Question

If you press an apple crate against a wall so hard that the crate cannot slide down the wall, what is the direction of (a) the static frictional force${\overrightarrow{\mathbf{f}}}_{\mathbf{s}}$on the crate from the wall and (b) the normal force ${\overrightarrow{\mathbf{F}}}_{\mathbf{N}}$on the crate from the wall? If you increase your push, what happens to (c)${\mathit{f}}_{\mathbf{s}}$, (d)${\overrightarrow{\mathbf{F}}}_{\mathbf{N}}$, and (e)${\mathit{f}}_{\mathbf{s}\mathbf{.}\mathbf{m}\mathbf{a}\mathbf{x}}$ ?

Short answer

a) The direction of the static frictional force ${\overrightarrow{f}}_s$on the crate from the wall is upwards.

b) The direction of the normal force ${\overrightarrow{F}}_N$on the crate from the wall is to the left.

c) If the push applied on the carte is increased, then ${\overrightarrow{f}}_s$remains the same.

d) If the push applied on the carte is increased, then ${\overrightarrow{F}}_N$increases.

e) If the push applied on the carte is increased, then ${\overrightarrow{f}}_{s.max}$increases.

Step-by-step solution

The given data

The press applied on the crate against a wall is so hard that the crate does not slide down.

Understanding the concept of the frictional force

To show all the forces, we have to draw a free-body diagram. Using this body diagram, we can observe the directions of the forces acting on it and their behavior if the applied press is increased on the crate.

Formula:

The static frictional force acting on a body,

${\mathbf{f}}_{\mathbf{s}\mathbf{.}\mathbf{max}}\mathbf{=}{\mathbf{\mu }}_{\mathbf{s}}{\mathbf{F}}_{\mathbf{N}}$ (1)

a) Calculation of the direction of the static frictional force

Free body diagram of blocks

From the above free body diagram acting on the crate, the static frictional force${\overrightarrow{\mathrm{f}}}_{\mathrm{s}}$ on the crate from the wall is directed to the up.

b) Calculation of the direction of the normal force from the wall

From the above free body diagram acting on the crate, the normal force${\overrightarrow{\mathrm{F}}}_{\mathrm{N}}=\mathrm{N}$ on the crate from the wall is to the left of the wall.

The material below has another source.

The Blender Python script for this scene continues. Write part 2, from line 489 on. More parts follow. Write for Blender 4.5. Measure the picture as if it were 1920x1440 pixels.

c) Calculation of the behavior of the static frictional force

If you increase push P on the crate then,${\overrightarrow{\mathrm{f}}}_{\mathrm{s}}$ does not depend on the push P and so it remains the same.

d) Calculation of the behavior of the normal force from the wall

The normal force${\overrightarrow{\mathrm{F}}}_{\mathrm{N}}$ is also increased if we increase push P on the crate.

e) Calculation of the behavior of the normal force from the wall

As we increase push P, the normal force${\overrightarrow{\mathrm{F}}}_{\mathrm{N}}$ is also increased and the relation between${\overrightarrow{\mathrm{f}}}_{\mathrm{s}.\max }$ and normal force${\overrightarrow{\mathrm{F}}}_{\mathrm{N}}$ considering the equation (1).

${\overrightarrow{\mathrm{f}}}_{\mathrm{s}}$is proportional to the normal force${\overrightarrow{\mathrm{F}}}_{\mathrm{N}}$ , thus as${\overrightarrow{\mathrm{F}}}_{\mathrm{N}}$ increases,${\overrightarrow{\mathrm{f}}}_{\mathrm{s}.\max }$ it also increases.